You always want everyone on your sales and marketing teams to be using the most up-to-date content. That’s why there needs to be a single repository where all content for sales and marketing is saved and stored.

Some companies have different places where you can grab content. This tends to cause issues when some updates aren’t pushed to one or more of the content repositories. It gets confusing, especially when your team isn’t sure if they are using the most up-to-date content. It leads to a lot of unknowns, which is never good.

If there are updates that need to be made, they should always be reflected in a single, central repository. And for every presentation or piece of content that gets sent out, reps should be pulling the info from that single place rather than saving it on their desktop and sending from there. That’s pretty much where the trouble starts.

Let’s use an example. If a rep alters something in a deck for one meeting and then they try and use that same deck for another meeting, it can be unclear what the standard is for that deck and what can be tailored by the rep. So, if they end up altering that saved content on their desktop for the fourth or fifth time, then they’re just asking for trouble because that whole process snowballs.

Most importantly, as marketing or product pushes an update, if a rep is using outdated content, they may not be offering the prospect the most up-to-date information.

The importance of a consistent sell

Russ: Do you use skeleton decks at Monetate? If so, could you walk me through what that means to you, and how they’re used?

Megan: Generally, I try not to offer that to the team. I want to make sure we’re all using comprehensive and cohesive messaging across the board.

I do know some teams use skeleton decks where they’ll have blanks for their sales teams to fill in the information for every prospect. And I don’t particularly like that. It’s not very tailored, not very personalized.

Sometimes, there’s a skeleton deck where marketing will just have an outline of the presentation that sales is going to give, and they expect sales to fill in the details. Well, sales usually doesn’t have that much time to make sure that everything is cohesive, up-to-date, and relevant. They’re busy selling.

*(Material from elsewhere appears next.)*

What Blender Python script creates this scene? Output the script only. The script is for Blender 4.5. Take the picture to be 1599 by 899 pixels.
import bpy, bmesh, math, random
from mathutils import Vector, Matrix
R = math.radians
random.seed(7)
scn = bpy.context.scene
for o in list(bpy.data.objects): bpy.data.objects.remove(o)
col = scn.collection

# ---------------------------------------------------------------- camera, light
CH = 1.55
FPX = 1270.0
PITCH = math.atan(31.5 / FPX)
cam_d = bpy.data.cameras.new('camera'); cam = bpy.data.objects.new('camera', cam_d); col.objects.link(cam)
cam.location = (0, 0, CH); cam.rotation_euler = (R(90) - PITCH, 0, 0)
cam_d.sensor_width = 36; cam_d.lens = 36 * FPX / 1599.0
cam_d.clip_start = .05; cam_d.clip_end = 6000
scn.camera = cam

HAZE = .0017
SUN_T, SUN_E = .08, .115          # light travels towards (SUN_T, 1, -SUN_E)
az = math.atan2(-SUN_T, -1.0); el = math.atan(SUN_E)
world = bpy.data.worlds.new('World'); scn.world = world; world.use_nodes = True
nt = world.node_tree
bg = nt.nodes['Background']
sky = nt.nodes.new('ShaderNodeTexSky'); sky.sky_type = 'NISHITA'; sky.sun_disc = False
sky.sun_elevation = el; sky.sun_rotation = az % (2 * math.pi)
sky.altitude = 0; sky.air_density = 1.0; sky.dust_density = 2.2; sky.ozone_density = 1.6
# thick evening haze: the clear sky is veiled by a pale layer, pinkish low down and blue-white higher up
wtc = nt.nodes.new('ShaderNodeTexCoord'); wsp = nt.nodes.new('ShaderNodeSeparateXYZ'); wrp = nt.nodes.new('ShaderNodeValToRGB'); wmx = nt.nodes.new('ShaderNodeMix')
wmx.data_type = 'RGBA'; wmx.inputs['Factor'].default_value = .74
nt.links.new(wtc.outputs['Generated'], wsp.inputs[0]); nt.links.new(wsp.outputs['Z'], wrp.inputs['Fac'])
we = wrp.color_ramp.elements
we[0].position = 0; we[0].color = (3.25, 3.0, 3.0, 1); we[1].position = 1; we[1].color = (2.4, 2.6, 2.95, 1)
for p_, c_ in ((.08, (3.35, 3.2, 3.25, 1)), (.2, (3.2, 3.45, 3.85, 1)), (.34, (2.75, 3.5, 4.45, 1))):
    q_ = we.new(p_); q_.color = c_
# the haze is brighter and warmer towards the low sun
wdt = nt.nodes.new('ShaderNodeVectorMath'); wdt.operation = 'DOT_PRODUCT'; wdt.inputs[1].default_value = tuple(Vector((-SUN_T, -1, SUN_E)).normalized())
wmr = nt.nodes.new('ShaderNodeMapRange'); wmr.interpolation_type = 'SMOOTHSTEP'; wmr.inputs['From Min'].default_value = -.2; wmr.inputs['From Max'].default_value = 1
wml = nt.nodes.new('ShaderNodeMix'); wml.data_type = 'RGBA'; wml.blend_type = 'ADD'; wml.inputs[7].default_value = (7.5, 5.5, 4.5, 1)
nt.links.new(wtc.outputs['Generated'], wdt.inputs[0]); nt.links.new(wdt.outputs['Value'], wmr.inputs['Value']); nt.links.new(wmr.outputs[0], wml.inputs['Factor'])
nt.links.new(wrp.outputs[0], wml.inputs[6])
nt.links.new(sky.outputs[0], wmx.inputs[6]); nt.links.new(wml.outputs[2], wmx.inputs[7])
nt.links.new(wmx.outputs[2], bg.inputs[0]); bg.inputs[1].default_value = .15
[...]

So, no matter what rep on the team is presenting, with us, you’re going to get a pretty standardized presentation that’s tailored for each individual prospect. Because skeleton decks can be a little tricky, to add some constraints, I use a content library. If reps need to build out a lengthy presentation or maybe just a couple different slides, they can pull from a variety of decks from this library that I built. And then they can tailor each individual slide to that prospect.

However, the messaging stays consistent.

Keeping the sales conversation going

Russ: Sometimes, points of contact for a target account may be responsible for presenting your collateral to other people in their company. How do you coach reps so that prospects effectively use your collateral when presenting to their co-workers?

Megan: After a rep leaves a meeting and they send a presentation to prospects, usually prospects are going to take that presentation and forward it to additional stakeholders. It’s very common.

You want to be sure you have outlined your solution in an organized manner that gives readers enough detail and context of what you’re presenting. But, it also needs to be unique enough that it sets you apart from the competition.

Granted, you don’t want to put every single detail in the presentation either. You still want the presentation to lead to reps taking questions from prospects.

Knowing when to tailor content

Russ: How do you differentiate between content that’s meant to only be presented, content that’s meant to be sent afterward, and content that’s meant to be passed around?

Megan: There is a very large difference between the content that you present and the content that you send. Content that is meant to be presented is more sensitive. For example, something that deals with pricing or speaks to a specific client’s needs. That type of content is meant to create a dialogue, and it’s very difficult to have one in an email chain. That’s the type of content that should be presented to the prospect on the phone or in person.

Content that I would send via email tends to be more tech heavy and educational. The content that you present is meant to spark conversations, to create dialogue and fuel a back and forth. And it’s marketing’s role to make sure sales knows what content is okay to send and which pieces they should reserve a spot on a prospect’s calendar for.

Advice for fellow marketers

Russ: Finally, any advice for product marketers or marketers in general who are just starting out on how to deal with sales content?

Megan: Just be organized. I find that a lot of marketers are flying by the seat of their pants and making it up day-to-day. However, if they build processes and become organized, things become more efficient. People depend on process. They understand them. They can be repeatable

When you're organized, people know where to go for specific one pagers or webinar recordings because it’s either all labeled or you have a process for it. When there’s no dedicated process and no organization, that’s when marketers scramble.

It pays to be organized, or you’ll just end up making more work for yourself.